[START OF Information supplied]

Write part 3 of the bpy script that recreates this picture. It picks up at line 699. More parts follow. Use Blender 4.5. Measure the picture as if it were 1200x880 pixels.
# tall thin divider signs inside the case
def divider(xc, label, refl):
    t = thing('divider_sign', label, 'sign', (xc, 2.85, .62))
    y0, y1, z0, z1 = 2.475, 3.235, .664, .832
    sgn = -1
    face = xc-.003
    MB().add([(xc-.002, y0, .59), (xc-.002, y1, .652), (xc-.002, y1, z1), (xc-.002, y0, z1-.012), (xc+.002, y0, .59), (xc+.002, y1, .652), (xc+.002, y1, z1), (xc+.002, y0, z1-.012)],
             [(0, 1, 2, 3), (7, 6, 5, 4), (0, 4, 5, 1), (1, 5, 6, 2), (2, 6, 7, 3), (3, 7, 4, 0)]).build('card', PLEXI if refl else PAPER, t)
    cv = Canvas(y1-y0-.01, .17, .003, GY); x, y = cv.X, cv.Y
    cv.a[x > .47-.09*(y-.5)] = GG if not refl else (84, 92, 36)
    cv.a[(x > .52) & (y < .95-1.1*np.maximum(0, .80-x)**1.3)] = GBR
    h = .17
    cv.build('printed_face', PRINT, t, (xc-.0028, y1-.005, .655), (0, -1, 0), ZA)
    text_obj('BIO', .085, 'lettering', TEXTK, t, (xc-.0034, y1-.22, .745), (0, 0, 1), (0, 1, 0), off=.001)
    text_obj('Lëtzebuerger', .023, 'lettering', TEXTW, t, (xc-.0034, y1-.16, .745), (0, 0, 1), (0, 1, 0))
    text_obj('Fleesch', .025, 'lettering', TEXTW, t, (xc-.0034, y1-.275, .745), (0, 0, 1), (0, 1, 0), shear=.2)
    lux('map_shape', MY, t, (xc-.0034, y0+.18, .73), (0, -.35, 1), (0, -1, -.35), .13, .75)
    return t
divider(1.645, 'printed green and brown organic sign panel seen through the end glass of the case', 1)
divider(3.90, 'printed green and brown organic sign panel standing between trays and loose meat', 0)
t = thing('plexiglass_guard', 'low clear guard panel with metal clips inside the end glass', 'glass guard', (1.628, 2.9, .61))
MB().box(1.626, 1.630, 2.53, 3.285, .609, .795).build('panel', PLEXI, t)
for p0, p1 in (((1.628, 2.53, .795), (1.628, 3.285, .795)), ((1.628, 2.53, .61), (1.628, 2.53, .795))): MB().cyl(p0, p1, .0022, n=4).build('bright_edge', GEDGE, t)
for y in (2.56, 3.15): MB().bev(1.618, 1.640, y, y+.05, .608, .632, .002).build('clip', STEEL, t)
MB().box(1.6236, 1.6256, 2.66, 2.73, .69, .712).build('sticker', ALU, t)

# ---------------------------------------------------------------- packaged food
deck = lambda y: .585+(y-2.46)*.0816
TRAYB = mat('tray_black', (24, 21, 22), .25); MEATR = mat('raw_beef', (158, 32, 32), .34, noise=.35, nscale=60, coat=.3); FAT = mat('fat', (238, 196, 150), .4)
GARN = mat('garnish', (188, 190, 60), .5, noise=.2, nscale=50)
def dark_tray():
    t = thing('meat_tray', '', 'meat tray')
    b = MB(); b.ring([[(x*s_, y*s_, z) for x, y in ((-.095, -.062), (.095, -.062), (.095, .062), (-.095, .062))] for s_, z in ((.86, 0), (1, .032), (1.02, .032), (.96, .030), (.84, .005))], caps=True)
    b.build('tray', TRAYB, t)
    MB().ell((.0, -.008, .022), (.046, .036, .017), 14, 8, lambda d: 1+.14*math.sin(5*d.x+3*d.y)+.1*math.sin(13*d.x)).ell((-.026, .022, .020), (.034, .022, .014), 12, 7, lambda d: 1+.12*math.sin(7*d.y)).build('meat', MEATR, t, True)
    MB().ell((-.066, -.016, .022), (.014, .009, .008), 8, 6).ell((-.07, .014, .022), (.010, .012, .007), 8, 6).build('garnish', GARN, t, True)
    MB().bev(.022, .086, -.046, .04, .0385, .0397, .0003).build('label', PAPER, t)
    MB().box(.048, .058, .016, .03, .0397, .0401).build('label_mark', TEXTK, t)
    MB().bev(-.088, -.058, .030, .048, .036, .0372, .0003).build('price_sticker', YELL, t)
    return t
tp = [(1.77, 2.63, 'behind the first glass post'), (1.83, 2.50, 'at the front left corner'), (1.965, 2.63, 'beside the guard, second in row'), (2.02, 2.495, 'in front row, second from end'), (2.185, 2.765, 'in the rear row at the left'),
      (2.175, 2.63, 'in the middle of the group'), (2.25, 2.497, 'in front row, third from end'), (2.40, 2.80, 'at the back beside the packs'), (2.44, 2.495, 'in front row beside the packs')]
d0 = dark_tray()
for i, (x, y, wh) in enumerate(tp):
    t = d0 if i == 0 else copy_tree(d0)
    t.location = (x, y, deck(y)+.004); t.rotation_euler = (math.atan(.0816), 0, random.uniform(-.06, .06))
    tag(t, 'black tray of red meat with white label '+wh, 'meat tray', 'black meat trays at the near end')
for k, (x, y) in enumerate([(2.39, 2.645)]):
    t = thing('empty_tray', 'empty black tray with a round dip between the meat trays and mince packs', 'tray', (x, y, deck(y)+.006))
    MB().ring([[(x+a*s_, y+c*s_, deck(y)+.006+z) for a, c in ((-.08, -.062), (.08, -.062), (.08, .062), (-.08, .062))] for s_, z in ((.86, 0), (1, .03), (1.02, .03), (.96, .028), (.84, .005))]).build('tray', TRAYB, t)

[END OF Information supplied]

# [What is needed]
Copy all of the material word for word.

# [Exercise result]
Write part 3 of the bpy script that recreates this picture. It picks up at line 699. More parts follow. Use Blender 4.5. Measure the picture as if it were 1200x880 pixels.
# tall thin divider signs inside the case
def divider(xc, label, refl):
    t = thing('divider_sign', label, 'sign', (xc, 2.85, .62))
    y0, y1, z0, z1 = 2.475, 3.235, .664, .832
    sgn = -1
    face = xc-.003
    MB().add([(xc-.002, y0, .59), (xc-.002, y1, .652), (xc-.002, y1, z1), (xc-.002, y0, z1-.012), (xc+.002, y0, .59), (xc+.002, y1, .652), (xc+.002, y1, z1), (xc+.002, y0, z1-.012)],
             [(0, 1, 2, 3), (7, 6, 5, 4), (0, 4, 5, 1), (1, 5, 6, 2), (2, 6, 7, 3), (3, 7, 4, 0)]).build('card', PLEXI if refl else PAPER, t)
    cv = Canvas(y1-y0-.01, .17, .003, GY); x, y = cv.X, cv.Y
    cv.a[x > .47-.09*(y-.5)] = GG if not refl else (84, 92, 36)
    cv.a[(x > .52) & (y < .95-1.1*np.maximum(0, .80-x)**1.3)] = GBR
    h = .17
    cv.build('printed_face', PRINT, t, (xc-.0028, y1-.005, .655), (0, -1, 0), ZA)
    text_obj('BIO', .085, 'lettering', TEXTK, t, (xc-.0034, y1-.22, .745), (0, 0, 1), (0, 1, 0), off=.001)
    text_obj('Lëtzebuerger', .023, 'lettering', TEXTW, t, (xc-.0034, y1-.16, .745), (0, 0, 1), (0, 1, 0))
    text_obj('Fleesch', .025, 'lettering', TEXTW, t, (xc-.0034, y1-.275, .745), (0, 0, 1), (0, 1, 0), shear=.2)
    lux('map_shape', MY, t, (xc-.0034, y0+.18, .73), (0, -.35, 1), (0, -1, -.35), .13, .75)
    return t
divider(1.645, 'printed green and brown organic sign panel seen through the end glass of the case', 1)
divider(3.90, 'printed green and brown organic sign panel standing between trays and loose meat', 0)
t = thing('plexiglass_guard', 'low clear guard panel with metal clips inside the end glass', 'glass guard', (1.628, 2.9, .61))
MB().box(1.626, 1.630, 2.53, 3.285, .609, .795).build('panel', PLEXI, t)
for p0, p1 in (((1.628, 2.53, .795), (1.628, 3.285, .795)), ((1.628, 2.53, .61), (1.628, 2.53, .795))): MB().cyl(p0, p1, .0022, n=4).build('bright_edge', GEDGE, t)
for y in (2.56, 3.15): MB().bev(1.618, 1.640, y, y+.05, .608, .632, .002).build('clip', STEEL, t)
MB().box(1.6236, 1.6256, 2.66, 2.73, .69, .712).build('sticker', ALU, t)

# ---------------------------------------------------------------- packaged food
deck = lambda y: .585+(y-2.46)*.0816
TRAYB = mat('tray_black', (24, 21, 22), .25); MEATR = mat('raw_beef', (158, 32, 32), .34, noise=.35, nscale=60, coat=.3); FAT = mat('fat', (238, 196, 150), .4)
GARN = mat('garnish', (188, 190, 60), .5, noise=.2, nscale=50)
def dark_tray():
    t = thing('meat_tray', '', 'meat tray')
    b = MB(); b.ring([[(x*s_, y*s_, z) for x, y in ((-.095, -.062), (.095, -.062), (.095, .062), (-.095, .062))] for s_, z in ((.86, 0), (1, .032), (1.02, .032), (.96, .030), (.84, .005))], caps=True)
    b.build('tray', TRAYB, t)
    MB().ell((.0, -.008, .022), (.046, .036, .017), 14, 8, lambda d: 1+.14*math.sin(5*d.x+3*d.y)+.1*math.sin(13*d.x)).ell((-.026, .022, .020), (.034, .022, .014), 12, 7, lambda d: 1+.12*math.sin(7*d.y)).build('meat', MEATR, t, True)
    MB().ell((-.066, -.016, .022), (.014, .009, .008), 8, 6).ell((-.07, .014, .022), (.010, .012, .007), 8, 6).build('garnish', GARN, t, True)
    MB().bev(.022, .086, -.046, .04, .0385, .0397, .0003).build('label', PAPER, t)
    MB().box(.048, .058, .016, .03, .0397, .0401).build('label_mark', TEXTK, t)
    MB().bev(-.088, -.058, .030, .048, .036, .0372, .0003).build('price_sticker', YELL, t)
    return t
tp = [(1.77, 2.63, 'behind the first glass post'), (1.83, 2.50, 'at the front left corner'), (1.965, 2.63, 'beside the guard, second in row'), (2.02, 2.495, 'in front row, second from end'), (2.185, 2.765, 'in the rear row at the left'),
      (2.175, 2.63, 'in the middle of the group'), (2.25, 2.497, 'in front row, third from end'), (2.40, 2.80, 'at the back beside the packs'), (2.44, 2.495, 'in front row beside the packs')]
d0 = dark_tray()
for i, (x, y, wh) in enumerate(tp):
    t = d0 if i == 0 else copy_tree(d0)
    t.location = (x, y, deck(y)+.004); t.rotation_euler = (math.atan(.0816), 0, random.uniform(-.06, .06))
    tag(t, 'black tray of red meat with white label '+wh, 'meat tray', 'black meat trays at the near end')
for k, (x, y) in enumerate([(2.39, 2.645)]):
    t = thing('empty_tray', 'empty black tray with a round dip between the meat trays and mince packs', 'tray', (x, y, deck(y)+.006))
    MB().ring([[(x+a*s_, y+c*s_, deck(y)+.006+z) for a, c in ((-.08, -.062), (.08, -.062), (.08, .062), (-.08, .062))] for s_, z in ((.86, 0), (1, .03), (1.02, .03), (.96, .028), (.84, .005))]).build('tray', TRAYB, t)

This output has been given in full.